Zero-Shot Performance:
- When all data for $^{15}\text{O}$ was removed, the model successfully predicted its properties with small residuals, demonstrating robust generalization.
- The model correctly identified shell closures (e.g., at $N=8$ ) and captured non-trivial nuclear structure trends, as visualized via t-SNE dimensionality reduction of the latent space.
Data Efficiency:
- The model can be trained effectively with a sparse set of high-fidelity data points if supplemented by abundant low-fidelity data. Including low-fidelity data significantly reduced systematic bias and improved extrapolation accuracy.
Sensitivity Analysis:
- The study revealed that binding energy sensitivity is dominated by specific two-nucleon (2N) and three-nucleon (3N) couplings with relatively stable trends across the chain.
- In contrast, charge radii sensitivity is highly nonlinear and varies significantly across shell closures, with different LECs becoming dominant in the $p$ -shell versus the $sd$-shell.
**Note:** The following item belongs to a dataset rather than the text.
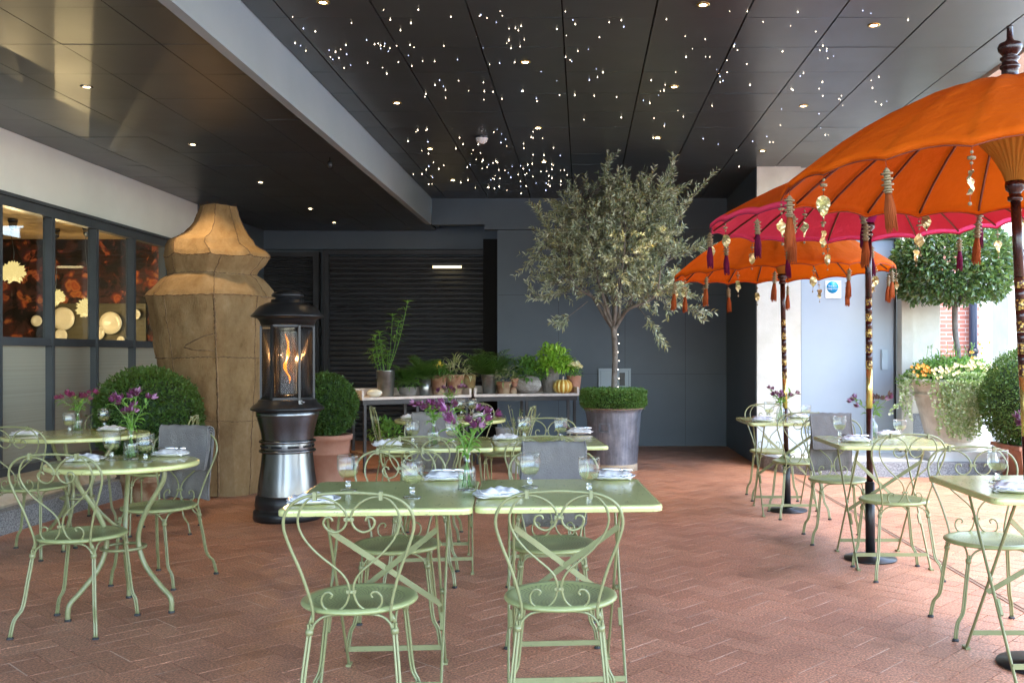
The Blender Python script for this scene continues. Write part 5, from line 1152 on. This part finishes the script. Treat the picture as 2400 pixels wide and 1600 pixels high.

5. Significance and Impact

Computational Feasibility: BANNANE reduces the time required to survey the nuclear landscape from years (on HPC clusters) to seconds, making global sensitivity analysis and uncertainty quantification feasible for complex nuclear forces.
Experimental Guidance: The framework identifies regions of high uncertainty (e.g., neutron-deficient oxygen isotopes) and highlights which LECs need better constraints. This directly guides future experimental campaigns, such as laser spectroscopy at the Facility for Rare Isotope Beams (FRIB).
Theoretical Insight: By linking macroscopic observables (binding energy, radii) directly to the microscopic parameters of the nuclear force (LECs), BANNANE provides a powerful tool to test and refine $\chi$ EFT interactions.
Scalability: The architecture is generalizable to other many-body methods and can be extended to include different proton numbers and additional observables, offering a versatile tool for future nuclear theory.

In conclusion, BANNANE represents a paradigm shift in nuclear theory, moving from isolated, expensive calculations to a unified, data-efficient, and uncertainty-aware global framework that bridges the gap between fundamental nuclear forces and observable nuclear properties.